Екатерина Дёготь: Мне совершенно понятно, когда начинаются сравнения современного состояния дел с семидесятыми годами. Причина их в том, что интеллектуальный климат в нашей стране сегодня определяют люди, чья молодость пришлась на семидесятые — начало восьмидесятых годов, и поэтому им, естественно, включая меня, приятно вспомнить и найти какие-то точки сопоставления.
В каком-нибудь семнадцатом веке и где-нибудь во Франции мы не жили, а в семидесятые годы в СССР жили, поэтому нам легче сравнить. А вообще, я бы хотела обратить ваше внимание на то, чем является сама эта циклическая концепция истории, которая снова и снова заставляет нас сравнивать одно с другим и говорить, что все это было. Я как историк с марксистским образованием, разумеется, против такого циклического подхода, потому что, как мне кажется, он, включая и книжку Паперного «Культура два», сам является продуктом этой общественной апатии семидесятых годов. Эта циклическая концепция истории, собственно, дает индульгенцию ничего не делать. В частности, в книжке Паперного есть во многом легитимация такого состояния дел. Что, разумеется, в той ситуации было единственно возможной формой протеста для пишущего интеллектуала. А сейчас ситуация совсем другая, возможностей гораздо больше, поэтому все разговоры о том, что сейчас как при застое — это всего лишь легитимация нашего бездействия.

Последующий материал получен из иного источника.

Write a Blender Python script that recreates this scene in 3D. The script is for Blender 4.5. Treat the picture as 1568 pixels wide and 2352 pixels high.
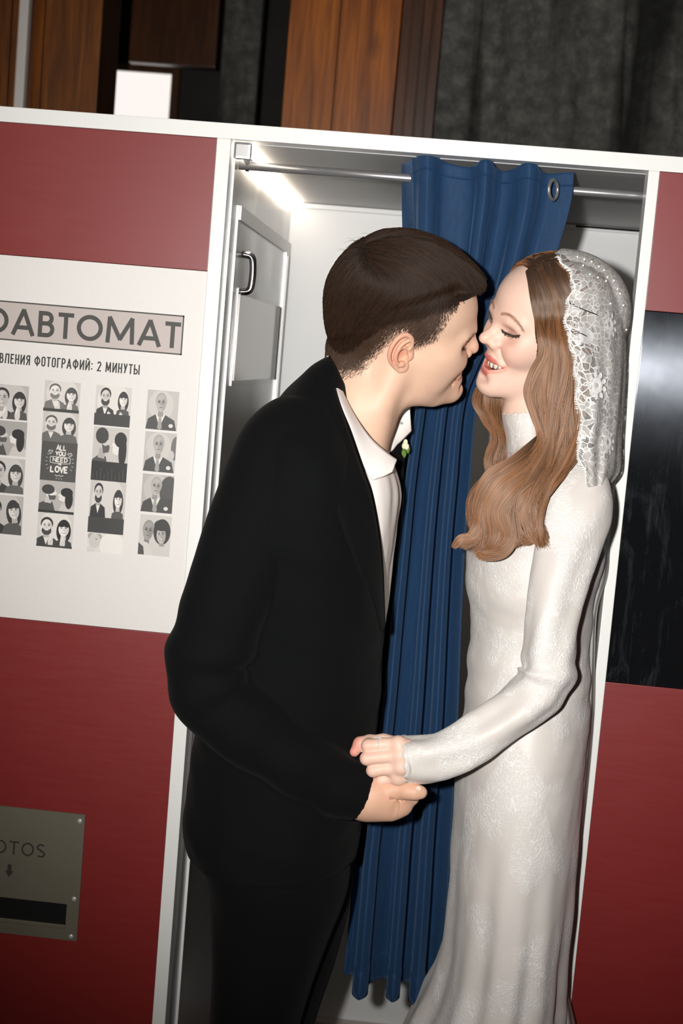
import bpy, bmesh, math, random
import numpy as np
from mathutils import Vector, Matrix

for _o in list(bpy.data.objects):
    bpy.data.objects.remove(_o)
scene = bpy.context.scene
rng = np.random.default_rng(7)
random.seed(7)

# ------------------------------------------------------------------ camera
FPX = 3267.0
CAM = np.array([0.0, -2.18, 1.65])
_yaw, _pit, _rol = math.radians(3.719), math.radians(6.182), math.radians(4.866)
_fw = np.array([-math.sin(_yaw) * math.cos(_pit), math.cos(_yaw) * math.cos(_pit), -math.sin(_pit)])
_r0 = np.array([math.cos(_yaw), math.sin(_yaw), 0.0])
_u0 = np.cross(_r0, _fw)
_rt = math.cos(_rol) * _r0 + math.sin(_rol) * _u0
_up = np.cross(_rt, _fw)
RW = np.array([_rt, _up, -_fw])           # world -> camera rows
cam_data = bpy.data.cameras.new('camera')
cam = bpy.data.objects.new('camera', cam_data)
scene.collection.objects.link(cam)
_m = Matrix.Identity(4)
for _i in range(3):
    for _j in range(3):
        _m[_i][_j] = RW.T[_i][_j]
    _m[_i][3] = CAM[_i]
cam.matrix_world = _m
cam_data.sensor_fit = 'VERTICAL'
cam_data.sensor_height = 36.0
cam_data.lens = 50.0
cam_data.clip_start = 0.05
cam_data.dof.use_dof = True
cam_data.dof.focus_distance = 2.04
cam_data.dof.aperture_fstop = 6.0
scene.camera = cam

# ------------------------------------------------------------------ world, flash, exposure
world = bpy.data.worlds.new('world')
scene.world = world
world.use_nodes = True
world.node_tree.nodes['Background'].inputs[0].default_value = (1.0, 0.86, 0.72, 1)
world.node_tree.nodes['Background'].inputs[1].default_value = 0.012

def add_light(name, kind, loc, target, energy, color, **kw):
    d = bpy.data.lights.new(name, kind)
    d.energy = energy
    d.color = color
    for k, v in kw.items():
        setattr(d, k, v)
    o = bpy.data.objects.new(name, d)
    scene.collection.objects.link(o)
    o.location = loc
    o.rotation_euler = (Vector(target) - Vector(loc)).to_track_quat('-Z', 'Y').to_euler()
    return o

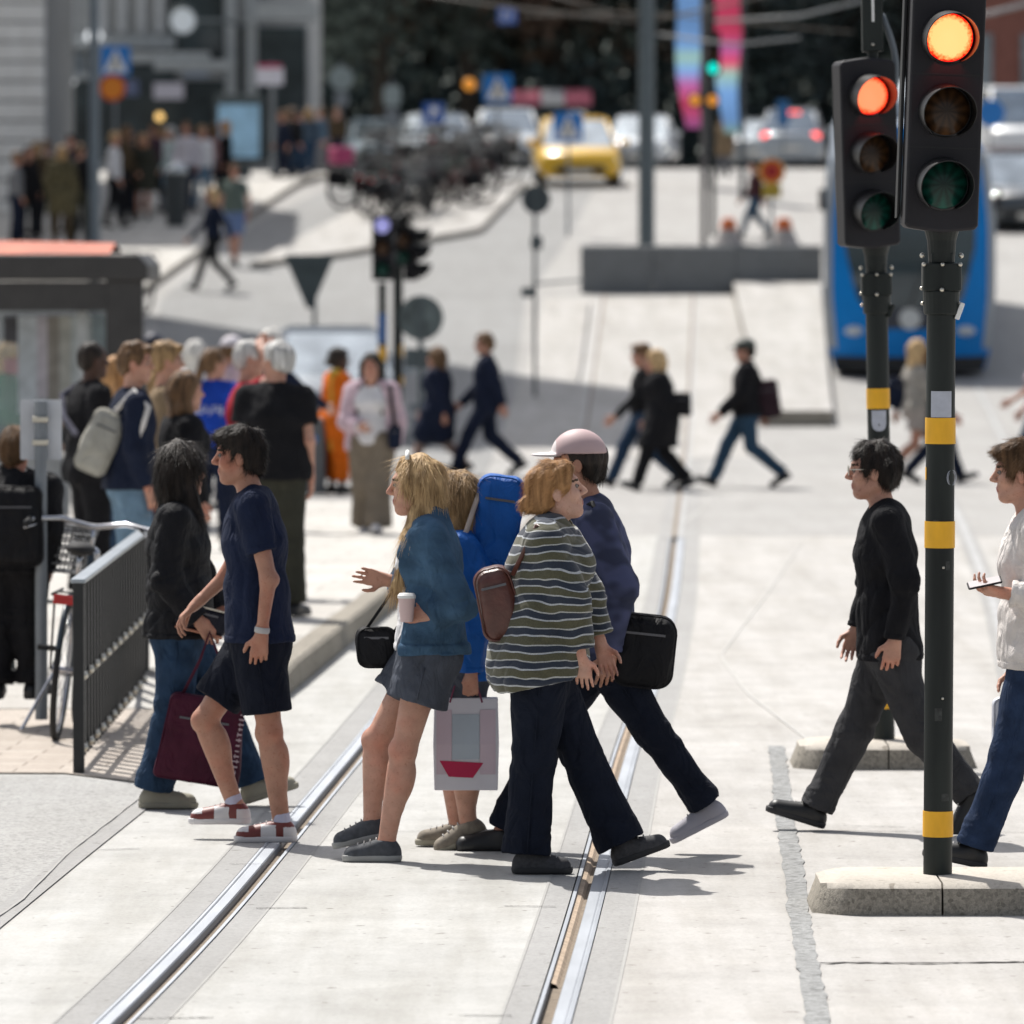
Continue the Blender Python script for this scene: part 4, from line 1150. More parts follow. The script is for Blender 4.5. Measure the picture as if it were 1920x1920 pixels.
def strap(root, pts, r, m, name='strap', w=2.4):
    """flat strap through world points, as a part of root"""
    Mi = (Matrix.Translation(root.location) @ root.rotation_euler.to_matrix().to_4x4()).inverted()
    q = MB(); P_ = [Mi @ Vector(p) for p in pts]
    q.tube(P_, r, 6); return q.build(name, m, root, smooth=True)
# ------------------------------------------------------------------ walkers in the foreground
c_navy = fabric('tee_navy', (.012, .018, .042)); c_blk = fabric('cloth_black', (.012, .012, .014)); c_blk2 = fabric('cloth_black_jacket', (.010, .010, .012), rough=.7)
c_short = fabric('shorts_black', (.008, .010, .018)); c_jean = fabric('denim_dark', (.022, .045, .085), var=.3, scale=14); c_jeanL = fabric('denim_light', (.14, .22, .30), var=.3, scale=8)
c_denim = fabric('denim_mid', (.05, .10, .165), var=.35, scale=10); c_white = fabric('cloth_white', (.68, .67, .68)); c_gsh = fabric('shorts_grey', (.07, .078, .098), var=.25)
c_navyT = fabric('trousers_navy', (.009, .012, .022)); c_grT = fabric('trousers_grey', (.045, .045, .048)); c_sweat = fabric('sweater_pale', (.66, .62, .59)); c_blue = fabric('nylon_blue', (.012, .10, .38), rough=.5)
c_jeanN = fabric('denim_navy', (.02, .035, .075), var=.3, scale=12)
m_leath = mat('leather_brown', (.085, .026, .018), rough=.4, var=.3, scale=7, bump=.4, bscale=50)
m_shoeg = mat('shoe_grey', (.055, .06, .07), rough=.75, var=.25, scale=40); m_shoeb = mat('shoe_black', (.010, .010, .011), rough=.45, var=.2); m_shoel = mat('shoe_lavender', (.33, .32, .36), rough=.7); m_shoet = mat('shoe_tan', (.22, .19, .15), rough=.8, var=.3, scale=30)
m_shoew = mat('shoe_white', (.62, .60, .60), rough=.5); m_shoer = mat('shoe_red', (.16, .028, .022), rough=.5); m_beige = mat('shoe_beige', (.30, .28, .22), rough=.8, var=.15)
m_maroon = fabric('bag_maroon', (.060, .010, .024), var=.2, rough=.6); m_bagblk = fabric('bag_black', (.010, .010, .012), rough=.6)
def stripes():
    m = bpy.data.materials.new('striped_knit'); m.use_nodes = True; t, b = nodes(m); L = t.links.new
    tc = t.nodes.new('ShaderNodeTexCoord'); sx = t.nodes.new('ShaderNodeSeparateXYZ'); L(tc.outputs['Object'], sx.inputs[0])
    n = t.nodes.new('ShaderNodeTexNoise'); n.inputs['Scale'].default_value = 4.5; n.inputs['Detail'].default_value = 2; L(tc.outputs['Object'], n.inputs['Vector'])
    a = t.nodes.new('ShaderNodeMath'); a.operation = 'MULTIPLY_ADD'; L(n.outputs['Fac'], a.inputs[0]); a.inputs[1].default_value = .085; L(sx.outputs[2], a.inputs[2])
    d = t.nodes.new('ShaderNodeMath'); d.operation = 'MULTIPLY'; L(a.outputs[0], d.inputs[0]); d.inputs[1].default_value = 1 / .068
    f = t.nodes.new('ShaderNodeMath'); f.operation = 'FRACT'; L(d.outputs[0], f.inputs[0])
    r = t.nodes.new('ShaderNodeValToRGB'); r.color_ramp.interpolation = 'CONSTANT'; e = r.color_ramp.elements
    cols = [(0, (.075, .072, .040)), (.40, (.40, .42, .44)), (.50, (.016, .024, .042)), (.88, (.38, .39, .38)), (.96, (.075, .072, .040))]
    e[0].position = 0; e[0].color = (*cols[0][1], 1); e[1].position = cols[1][0]; e[1].color = (*cols[1][1], 1)
    for p_, c_ in cols[2:]:
        k = e.new(p_); k.color = (*c_, 1)
    L(f.outputs[0], r.inputs[0])
    n2 = t.nodes.new('ShaderNodeTexNoise'); n2.inputs['Scale'].default_value = 160; L(tc.outputs['Object'], n2.inputs['Vector'])
    mx = t.nodes.new('ShaderNodeMix'); mx.data_type = 'RGBA'; mx.blend_type = 'OVERLAY'; mx.inputs[0].default_value = .5; L(r.outputs[0], mx.inputs[6]); L(n2.outputs['Fac'], mx.inputs[7]); L(mx.outputs[2], b.inputs['Base Color'])
    b.inputs['Roughness'].default_value = .9; b.inputs['Sheen Weight'].default_value = .2
    bp = t.nodes.new('ShaderNodeBump'); bp.inputs['Strength'].default_value = .3; bp.inputs['Distance'].default_value = .004; L(n2.outputs['Fac'], bp.inputs['Height']); L(bp.outputs[0], b.inputs['Normal'])
    return m
def plaid():
    m = bpy.data.materials.new('plaid_navy'); m.use_nodes = True; t, b = nodes(m); L = t.links.new
    tc = t.nodes.new('ShaderNodeTexCoord'); n = t.nodes.new('ShaderNodeTexNoise'); n.inputs['Scale'].default_value = 9; n.inputs['Detail'].default_value = 1
    mp = t.nodes.new('ShaderNodeMapping'); mp.inputs['Scale'].default_value = (1, 1, 1.4); L(tc.outputs['Object'], mp.inputs[0]); L(mp.outputs[0], n.inputs['Vector'])
    r = t.nodes.new('ShaderNodeValToRGB'); e = r.color_ramp.elements; e[0].position = .42; e[0].color = (.020, .026, .060, 1); e[1].position = .6; e[1].color = (.055, .065, .14, 1)
    L(n.outputs['Fac'], r.inputs[0]); L(r.outputs[0], b.inputs['Base Color']); b.inputs['Roughness'].default_value = .85
    return m
def sc_(by, dz=0.0): return (by - 450) / (2.65 - dz)
def near_person(label, base, joints, facing, spec, group=None):
    s = sc_(base[1]); Y = F / s
    p = P(base[0], base[1], Y); p.z = 0
    spec.setdefault('vx', .0052)
    return person('person', label, base, s, joints, facing, spec, group, p)
GW = None
def shoe_rw(c):       # red and white panels
    m = np.zeros(len(c), int); m[(c[:, 0] > .085) & (c[:, 0] < .150) & (c[:, 1] < .060)] = 1; m[(c[:, 0] > .205) & (c[:, 1] > .030)] = 1; m[(c[:, 0] < .05) & (c[:, 1] < .05)] = 1
    return m
# man in navy tee walking left
near_person('man in navy t-shirt, black shorts and red and white sneakers walking left', (505, 1578), dict(H=(449, 856), N=(476, 926), P=(484, 1188), el=(508, 1082), wl=(494, 1186), er=(424, 1082), wr=(364, 1138),
    kl=(508, 1372), al=(531, 1547), kr=(384, 1352), ar=(442, 1518), tr=(380, 1540)), 180,
    dict(hair='black', style='tuft', skin='tan', top=c_navy, topname='t_shirt', sleeve=(.62, 0), hem=-.035, loose=.016, trousers=c_short, legname='shorts', leglen=-.22, legloose=.02, flare=.012, shoes=[m_shoer, m_shoew], shoepaint=shoe_rw, sole=m_shoew, sock=fabric('sock_lilac', (.5, .5, .62)), bare=True,
         hand_l=dict(curl=.75), hand_r=dict(curl=.8, n=(0, 0, -1))), GW)
E = person.root; JE = dict(person.J)
q = MB(); w_ = JE['wl'] - E.location; d_ = (JE['wl'] - JE['el']).normalized(); q.lathe([(.031, -.016), (.034, -.012), (.034, .006), (.031, .010)], c=w_ - d_ * .02, ax=d_, n=20); q.build('wristband', flat('band_grey', (.42, .41, .40)), E, auto=40)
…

Так вот, какая же это другая ситуация? Конечно, она гораздо более комфортная. Если это и застой, то он гораздо более комфортен в экономическом отношении, нежели тот застой, который был в семидесятые годы. Те процессы, которые происходят сейчас в стране, в самом широком культурно-экономическом смысле слова я бы назвала приватизацией капитализма. Потому что приватизацией социализма — которая не факт еще, что произошла, — дело не ограничилось, и процесс свернул куда-то в другую сторону. И у нас сейчас происходит очень интенсивное освоение приватной стороны капитализма, что проявляется, например, в игнорировании или даже отрицании общественной сферы как таковой. Как известно, при капитализме (хотя и не без борьбы, но тем не менее) общество поддерживает зоны, свободные от капитала и сопротивляющиеся ему, к которым относится, например, университетская наука. Разумеется, присутствующие здесь мои друзья и коллеги из других стран скажут, что и у них все тоже очень плохо, и университетская сфера сдает свои позиции. Это правда. Но в России она сдалась сразу.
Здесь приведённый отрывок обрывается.